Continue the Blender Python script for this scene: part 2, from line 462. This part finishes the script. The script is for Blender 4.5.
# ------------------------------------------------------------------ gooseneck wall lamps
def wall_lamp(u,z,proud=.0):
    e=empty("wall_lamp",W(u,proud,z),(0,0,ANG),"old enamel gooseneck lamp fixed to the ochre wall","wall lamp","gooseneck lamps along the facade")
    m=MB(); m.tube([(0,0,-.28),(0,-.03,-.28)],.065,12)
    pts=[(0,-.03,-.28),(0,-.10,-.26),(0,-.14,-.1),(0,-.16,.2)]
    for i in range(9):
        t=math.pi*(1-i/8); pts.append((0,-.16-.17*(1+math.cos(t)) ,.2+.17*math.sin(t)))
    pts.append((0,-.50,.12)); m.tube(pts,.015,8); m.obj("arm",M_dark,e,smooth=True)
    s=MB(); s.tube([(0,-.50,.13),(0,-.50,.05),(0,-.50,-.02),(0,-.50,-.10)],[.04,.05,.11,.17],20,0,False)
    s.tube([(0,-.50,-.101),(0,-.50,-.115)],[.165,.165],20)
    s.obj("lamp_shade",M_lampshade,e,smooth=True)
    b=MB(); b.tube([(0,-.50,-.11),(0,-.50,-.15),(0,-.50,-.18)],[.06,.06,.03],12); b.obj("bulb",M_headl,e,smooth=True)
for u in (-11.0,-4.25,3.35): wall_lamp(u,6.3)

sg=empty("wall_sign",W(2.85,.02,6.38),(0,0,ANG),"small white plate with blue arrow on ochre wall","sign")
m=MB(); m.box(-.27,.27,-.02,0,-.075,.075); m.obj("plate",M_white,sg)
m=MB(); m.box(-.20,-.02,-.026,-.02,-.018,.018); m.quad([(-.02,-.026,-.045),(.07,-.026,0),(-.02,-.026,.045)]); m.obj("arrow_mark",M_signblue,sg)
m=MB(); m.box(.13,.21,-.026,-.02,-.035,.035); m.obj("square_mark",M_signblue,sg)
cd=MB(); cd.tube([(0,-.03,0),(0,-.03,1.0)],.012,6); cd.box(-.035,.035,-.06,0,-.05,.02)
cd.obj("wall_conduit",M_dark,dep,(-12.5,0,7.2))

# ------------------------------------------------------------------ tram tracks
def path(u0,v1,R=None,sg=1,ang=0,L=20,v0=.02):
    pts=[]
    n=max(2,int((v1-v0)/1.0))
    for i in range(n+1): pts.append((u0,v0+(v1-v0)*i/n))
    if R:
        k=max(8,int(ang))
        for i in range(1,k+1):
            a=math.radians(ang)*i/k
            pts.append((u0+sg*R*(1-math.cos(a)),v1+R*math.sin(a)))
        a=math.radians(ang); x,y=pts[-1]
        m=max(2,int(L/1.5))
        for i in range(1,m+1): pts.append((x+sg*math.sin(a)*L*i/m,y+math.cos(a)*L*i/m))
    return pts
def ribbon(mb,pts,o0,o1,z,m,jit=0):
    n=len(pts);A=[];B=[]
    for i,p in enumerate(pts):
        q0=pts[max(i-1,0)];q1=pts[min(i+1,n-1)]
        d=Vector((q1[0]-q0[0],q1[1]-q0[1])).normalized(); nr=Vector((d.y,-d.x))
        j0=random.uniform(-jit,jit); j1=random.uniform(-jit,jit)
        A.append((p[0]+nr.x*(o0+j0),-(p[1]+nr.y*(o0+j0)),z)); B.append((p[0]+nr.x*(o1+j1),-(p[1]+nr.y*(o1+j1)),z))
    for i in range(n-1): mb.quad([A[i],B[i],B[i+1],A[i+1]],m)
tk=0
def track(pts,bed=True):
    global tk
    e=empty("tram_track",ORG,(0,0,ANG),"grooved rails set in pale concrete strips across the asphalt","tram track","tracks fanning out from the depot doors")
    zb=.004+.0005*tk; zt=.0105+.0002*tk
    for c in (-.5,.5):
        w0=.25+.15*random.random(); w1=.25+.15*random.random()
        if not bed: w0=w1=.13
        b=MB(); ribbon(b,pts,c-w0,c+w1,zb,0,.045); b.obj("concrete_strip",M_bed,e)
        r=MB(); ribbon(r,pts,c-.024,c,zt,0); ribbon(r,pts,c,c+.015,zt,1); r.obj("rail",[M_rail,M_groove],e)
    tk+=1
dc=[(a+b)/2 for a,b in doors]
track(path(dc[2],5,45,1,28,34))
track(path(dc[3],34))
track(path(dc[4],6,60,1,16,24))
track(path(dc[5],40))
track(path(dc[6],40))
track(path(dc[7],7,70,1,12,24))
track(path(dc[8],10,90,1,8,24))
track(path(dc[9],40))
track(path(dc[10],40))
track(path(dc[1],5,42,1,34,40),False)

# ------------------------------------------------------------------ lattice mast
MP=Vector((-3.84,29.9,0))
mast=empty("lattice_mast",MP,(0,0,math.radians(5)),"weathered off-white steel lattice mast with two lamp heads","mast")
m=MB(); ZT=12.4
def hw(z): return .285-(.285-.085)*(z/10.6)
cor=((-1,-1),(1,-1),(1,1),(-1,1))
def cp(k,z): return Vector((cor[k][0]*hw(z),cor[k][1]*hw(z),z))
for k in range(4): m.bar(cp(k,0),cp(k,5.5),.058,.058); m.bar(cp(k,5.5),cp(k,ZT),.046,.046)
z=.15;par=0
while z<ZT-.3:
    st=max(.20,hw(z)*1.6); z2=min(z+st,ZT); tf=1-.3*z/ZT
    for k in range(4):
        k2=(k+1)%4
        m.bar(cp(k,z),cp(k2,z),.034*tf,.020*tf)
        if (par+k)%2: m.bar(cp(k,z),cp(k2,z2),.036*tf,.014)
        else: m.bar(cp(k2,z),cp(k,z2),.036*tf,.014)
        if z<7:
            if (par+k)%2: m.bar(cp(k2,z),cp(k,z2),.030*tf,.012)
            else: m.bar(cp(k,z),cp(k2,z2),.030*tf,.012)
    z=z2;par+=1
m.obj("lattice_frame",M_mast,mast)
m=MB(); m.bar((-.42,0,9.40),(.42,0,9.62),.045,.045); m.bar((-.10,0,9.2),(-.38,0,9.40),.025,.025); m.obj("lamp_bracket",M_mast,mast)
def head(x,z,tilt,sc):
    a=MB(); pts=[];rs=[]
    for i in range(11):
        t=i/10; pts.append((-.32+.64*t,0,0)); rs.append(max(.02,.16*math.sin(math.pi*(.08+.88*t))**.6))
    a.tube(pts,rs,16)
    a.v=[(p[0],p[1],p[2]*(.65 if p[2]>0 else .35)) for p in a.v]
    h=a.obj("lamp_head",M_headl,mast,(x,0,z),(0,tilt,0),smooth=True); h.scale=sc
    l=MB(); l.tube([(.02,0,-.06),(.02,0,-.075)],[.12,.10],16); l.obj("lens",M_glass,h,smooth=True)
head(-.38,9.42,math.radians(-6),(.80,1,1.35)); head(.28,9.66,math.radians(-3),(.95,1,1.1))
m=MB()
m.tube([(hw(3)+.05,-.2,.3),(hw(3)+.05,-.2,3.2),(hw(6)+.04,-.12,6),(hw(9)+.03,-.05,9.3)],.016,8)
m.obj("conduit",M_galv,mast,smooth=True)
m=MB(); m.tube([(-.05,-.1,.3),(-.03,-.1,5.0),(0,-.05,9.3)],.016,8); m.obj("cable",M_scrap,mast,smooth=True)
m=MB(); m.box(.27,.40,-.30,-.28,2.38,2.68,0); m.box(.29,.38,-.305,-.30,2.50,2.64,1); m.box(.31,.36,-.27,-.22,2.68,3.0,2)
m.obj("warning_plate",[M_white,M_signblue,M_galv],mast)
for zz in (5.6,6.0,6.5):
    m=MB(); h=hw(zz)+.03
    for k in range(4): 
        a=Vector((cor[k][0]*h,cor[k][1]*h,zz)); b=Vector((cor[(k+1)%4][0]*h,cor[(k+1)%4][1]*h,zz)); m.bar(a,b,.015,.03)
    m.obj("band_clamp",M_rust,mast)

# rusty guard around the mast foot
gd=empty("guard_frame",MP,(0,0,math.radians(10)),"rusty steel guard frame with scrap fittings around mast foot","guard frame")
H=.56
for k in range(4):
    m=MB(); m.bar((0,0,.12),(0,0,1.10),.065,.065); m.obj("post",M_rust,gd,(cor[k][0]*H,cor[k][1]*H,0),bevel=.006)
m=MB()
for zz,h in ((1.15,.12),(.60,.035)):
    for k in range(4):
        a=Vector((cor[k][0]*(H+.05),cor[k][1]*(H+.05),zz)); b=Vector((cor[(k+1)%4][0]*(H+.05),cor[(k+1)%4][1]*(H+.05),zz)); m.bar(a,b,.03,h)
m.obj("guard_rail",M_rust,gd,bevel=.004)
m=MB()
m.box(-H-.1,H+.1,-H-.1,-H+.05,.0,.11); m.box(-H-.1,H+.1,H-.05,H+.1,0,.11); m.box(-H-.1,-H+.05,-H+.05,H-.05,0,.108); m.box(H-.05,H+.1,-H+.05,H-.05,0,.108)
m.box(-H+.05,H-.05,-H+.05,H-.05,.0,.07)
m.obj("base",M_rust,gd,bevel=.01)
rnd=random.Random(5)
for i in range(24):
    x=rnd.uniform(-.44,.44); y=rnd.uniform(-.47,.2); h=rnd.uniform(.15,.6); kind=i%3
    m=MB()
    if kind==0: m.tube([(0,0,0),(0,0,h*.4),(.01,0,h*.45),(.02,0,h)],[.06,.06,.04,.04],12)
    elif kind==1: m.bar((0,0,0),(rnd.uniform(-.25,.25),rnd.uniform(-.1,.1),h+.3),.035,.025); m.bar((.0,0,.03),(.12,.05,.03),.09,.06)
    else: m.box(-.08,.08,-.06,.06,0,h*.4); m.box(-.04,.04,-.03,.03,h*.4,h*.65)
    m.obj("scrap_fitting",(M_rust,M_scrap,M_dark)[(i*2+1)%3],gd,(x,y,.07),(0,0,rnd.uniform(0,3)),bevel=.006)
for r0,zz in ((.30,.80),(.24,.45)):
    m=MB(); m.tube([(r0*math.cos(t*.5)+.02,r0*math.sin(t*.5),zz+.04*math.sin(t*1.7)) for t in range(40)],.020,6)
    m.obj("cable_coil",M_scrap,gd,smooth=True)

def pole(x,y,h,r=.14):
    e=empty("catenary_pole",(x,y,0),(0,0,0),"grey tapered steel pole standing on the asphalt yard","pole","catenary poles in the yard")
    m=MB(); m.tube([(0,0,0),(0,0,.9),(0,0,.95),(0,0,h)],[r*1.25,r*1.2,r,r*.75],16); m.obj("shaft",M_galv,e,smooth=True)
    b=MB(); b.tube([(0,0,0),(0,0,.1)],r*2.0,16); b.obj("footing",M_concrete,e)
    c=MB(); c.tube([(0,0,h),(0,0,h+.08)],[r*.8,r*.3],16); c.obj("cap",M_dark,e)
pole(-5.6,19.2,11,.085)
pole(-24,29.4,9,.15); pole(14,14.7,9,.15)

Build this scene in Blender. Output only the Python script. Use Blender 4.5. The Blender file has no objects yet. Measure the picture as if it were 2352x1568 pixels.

• • •

Only the lines from the beginning of the material above through the line with "for u in (-11.0,-4.25,3.35): wall_lamp(u,6.3)" are wanted; extract them exactly.

EXERCISE ANSWER →
Continue the Blender Python script for this scene: part 2, from line 462. This part finishes the script. The script is for Blender 4.5.
# ------------------------------------------------------------------ gooseneck wall lamps
def wall_lamp(u,z,proud=.0):
    e=empty("wall_lamp",W(u,proud,z),(0,0,ANG),"old enamel gooseneck lamp fixed to the ochre wall","wall lamp","gooseneck lamps along the facade")
    m=MB(); m.tube([(0,0,-.28),(0,-.03,-.28)],.065,12)
    pts=[(0,-.03,-.28),(0,-.10,-.26),(0,-.14,-.1),(0,-.16,.2)]
    for i in range(9):
        t=math.pi*(1-i/8); pts.append((0,-.16-.17*(1+math.cos(t)) ,.2+.17*math.sin(t)))
    pts.append((0,-.50,.12)); m.tube(pts,.015,8); m.obj("arm",M_dark,e,smooth=True)
    s=MB(); s.tube([(0,-.50,.13),(0,-.50,.05),(0,-.50,-.02),(0,-.50,-.10)],[.04,.05,.11,.17],20,0,False)
    s.tube([(0,-.50,-.101),(0,-.50,-.115)],[.165,.165],20)
    s.obj("lamp_shade",M_lampshade,e,smooth=True)
    b=MB(); b.tube([(0,-.50,-.11),(0,-.50,-.15),(0,-.50,-.18)],[.06,.06,.03],12); b.obj("bulb",M_headl,e,smooth=True)
for u in (-11.0,-4.25,3.35): wall_lamp(u,6.3)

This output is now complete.